Tu Portal de Noticias

 


Derechos sin deberes, ¿dónde queda la educación? 

Oscar Humberto González Ortiz

La docencia siempre ha sido una profesión que demanda entrega absoluta. En Venezuela, esta vocación se forja con ejemplos luminosos:  Simón Rodríguez, el maestro del Libertador, enseñaba letras y números como también sembraba ideas de libertad, de patria grande, de ciudadanía crítica. Andrés Bello, desde su erudición, construyó pilares gramaticales y jurídicos de naciones emergentes. 

Estos gigantes no operaban en entornos de comodidad, educaban en la intemperie de una América convulsa, con recursos precarios pero con convicción inquebrantable. Sus herramientas principales no eran el castigo, fueron la fuerza de las ideas, paciencia ilustrada y fe profunda en el porvenir que se construye desde el aula; esta abnegación es el legado que ha cargado sobre sus hombros el maestro venezolano. 

Mi súper madre, maestra jubilada, es testigo viviente de esta epopeya silenciosa: sus jornadas comenzaban antes del amanecer preparándome en ocasiones el desayuno y terminaba bien entrada la noche, corrigiendo exámenes a la luz de un bombillo, planeando lecciones con hojas de papel escasas, y convirtiendo cada objeto cotidiano en un recurso pedagógico, aparte de que revisaba si cumplí con mis deberes escolares, “la tarea”.

En mi infancia, recuerdo la figura del docente como una autoridad respetada, tanto por el alumno como por la familia. Existían métodos correctivos que, vistos con la óptica actual, pueden parecer excesivos. Lo que encontrara,  correa, chancleta,  regaño fuerte en mi hogar, eran herramientas de un contexto social diferente, donde la línea entre la disciplina y el castigo era difusa. 

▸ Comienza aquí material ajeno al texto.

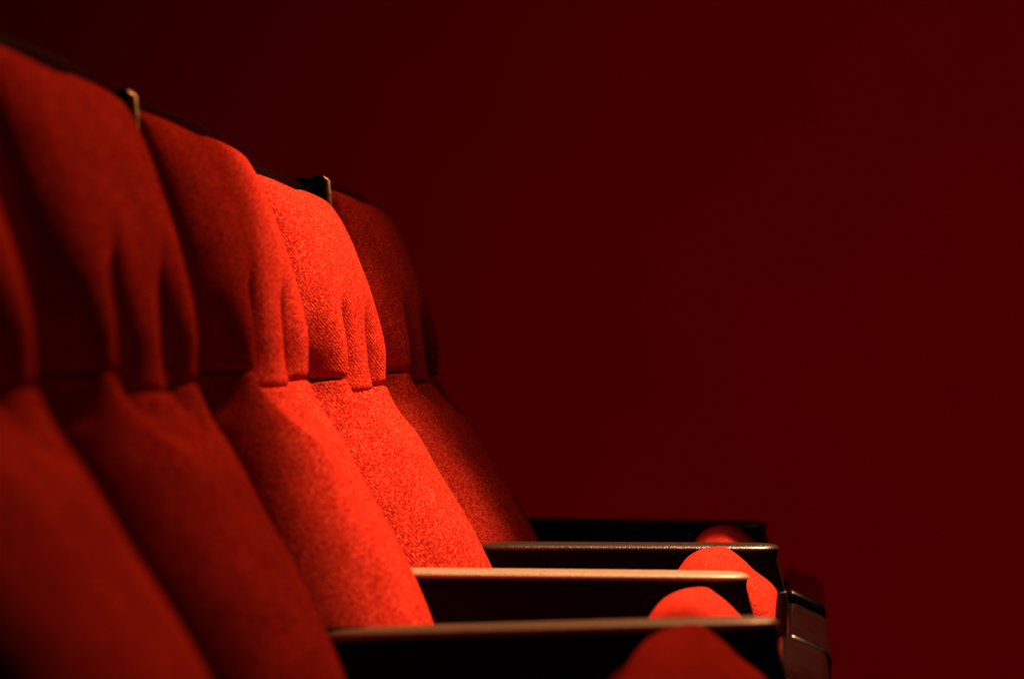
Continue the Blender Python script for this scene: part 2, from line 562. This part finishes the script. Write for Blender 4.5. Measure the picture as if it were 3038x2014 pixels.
def make_arm(label):
    t = thing('armrest_stand', (0, 0, 0), label, 'armrest', 'armrests between the seats')
    pad = link('arm_pad', arm_pad_bm(0.345, 0.066), M_ARM, t, (0, 0, CZ - 0.185))
    link('pad_base', arm_pad_bm(0.345, 0.066, False), M_PANEL, pad)
    pr = rounded_outline([(-0.405, -0.1965, 0.004), (-0.0035, -0.1965, 0.004), (0.060, -0.45, 0.03), (0.045, -0.62, 0.03), (-0.12, -0.70, 0.03),
                          (-0.12, -CZ + 0.02, 0.002), (-0.30, -CZ + 0.02, 0.002), (-0.30, -0.70, 0.03), (-0.36, -0.45, 0.03)], 5)
    pr = [Vector((p.x, p.y + CZ)) for p in pr]
    link('side_panel', extrude_round(pr, -0.011, 0.011, 0.003, 4), M_PANEL, t)
    ft = rounded_outline([(-0.36, -CZ + 0.0, 0.002), (-0.36, -CZ + 0.02, 0.004), (-0.06, -CZ + 0.02, 0.004), (-0.06, -CZ, 0.002)], 3)
    ft = [Vector((p.x, p.y + CZ)) for p in ft]
    link('foot_plate', extrude_round(ft, -0.035, 0.035, 0.003, 3), M_STEEL, t)
    return t


arm_labels = [
    'nearest armrest, only the front tip of its pad showing at the bottom edge',
    'blurred brown armrest between the dim seat and the half shadowed seat',
    'brightest armrest, set farther back between the half shadowed seat and the fully lit seat',
    'armrest with a thin gleaming rim between the fully lit seat and the farthest seat',
    'dark armrest at the far end of the row beyond the last seat',
]
# forward offset of the tip, height, tilt (degrees, tip up)
arm_pos = [(-0.020, -0.012, 2.0), (-0.0145, -0.003, 2.0), (-0.0455, 0.0, -0.3), (-0.020, 0.0, 0.0), (-0.037, 0.002, -0.6)]
arm0 = make_arm(arm_labels[0])
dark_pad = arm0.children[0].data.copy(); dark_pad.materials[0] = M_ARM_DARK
for i in range(5):
    y = ARM1 + PITCH * (i - 1)
    fx, fz, tilt = arm_pos[i]
    a = arm0 if i == 0 else copy_thing(arm0, (0, 0, 0), arm_labels[i])
    a.location = (fx, y, 0)
    for ch in a.children:
        if ch.name.startswith('arm_pad'):
            ch.location = (0, 0, CZ - 0.185 + fz)
            ch.rotation_euler = (0, R(-tilt), 0)
            if i == 1:
                ch.scale.x = 1.045
            if i == 3:
                ch.scale.x = 0.975
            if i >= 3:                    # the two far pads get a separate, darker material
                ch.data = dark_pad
        elif ch.name.startswith('side_panel'):
            ch.location = (0, 0, min(0.0, fz))

# ------------------------------------------------------------------ floor and far wall
bm = bmesh.new()
bmesh.ops.create_grid(bm, x_segments=8, y_segments=8, size=1.0)
for v in bm.verts:
    v.co.x *= 9; v.co.y = v.co.y * 7.2 + 3.8
fl = link('floor', bm, M_FLOOR); fl['kind'] = 'structure'
bm = bmesh.new()
bmesh.ops.create_grid(bm, x_segments=8, y_segments=8, size=1.0)
bmesh.ops.rotate(bm, verts=bm.verts, matrix=Matrix.Rotation(R(90), 3, 'X'))
for v in bm.verts:
    v.co.x *= 9; v.co.z = v.co.z * 2.6 + 2.6; v.co.y = 9.0
wl = link('wall', bm, M_WALL); wl['kind'] = 'structure'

Sin embargo, detrás de aquello había un pacto tácito entre la familia y la escuela: ambos remaban en la misma dirección hacia la formación del ciudadano de bien. 

El desdibujamiento de la autoridad docente 

En la contemporaneidad, ese pacto se quebró. El docente de hoy enfrenta paradojas desgastantes. Debe tolerar a niños intolerantes, respetar a alumnos irrespetuosos y callar sus opiniones por miedo a “traumatizar” al estudiante. Llega al aula desarmado en ocasiones “sin reglas ni normas”, sólo con cautela extrema. El simple acto de retirarle el celular que distrae al estudiante puede desencadenar una reacción violenta de los padres, una denuncia en redes sociales, radio o televisión o incluso amenazas legales. 

La Ley Orgánica de Educación de la República Bolivariana de Venezuela, en su artículo 6°, establece que la educación es un derecho humano y un deber social fundamental. No obstante, este derecho parece haberse interpretado de manera unilateral, centrándose casi exclusivamente en las prerrogativas del estudiante, mientras se diluyen sus responsabilidades. 

Muchos padres, en actos de proyección comprensible, exigen docentes excelentes, correctos y exigentes. Paradójicamente, son los primeros en sentirse agraviados cuando ese mismo profesor aplica la corrección o demanda disciplina. La escuela pareciera un depósito donde dejar a los niños que en casa no se pueden “aguantar”. Se transfiere toda la responsabilidad formativa al sistema educativo, mientras se desmonta sistemáticamente su autoridad para ejercerla.

Esta dinámica crea ambientes donde superar la anomia se vuelve complejo y contradictorio: al atarle las manos al maestro, el alumno percibe que no hay consecuencias y los padres actúan como abogados defensores en lugar de corresponsables de la educación. ¿Qué consideras que debe haber dentro de las aulas? La respuesta puede trascender el orden o la disciplina. 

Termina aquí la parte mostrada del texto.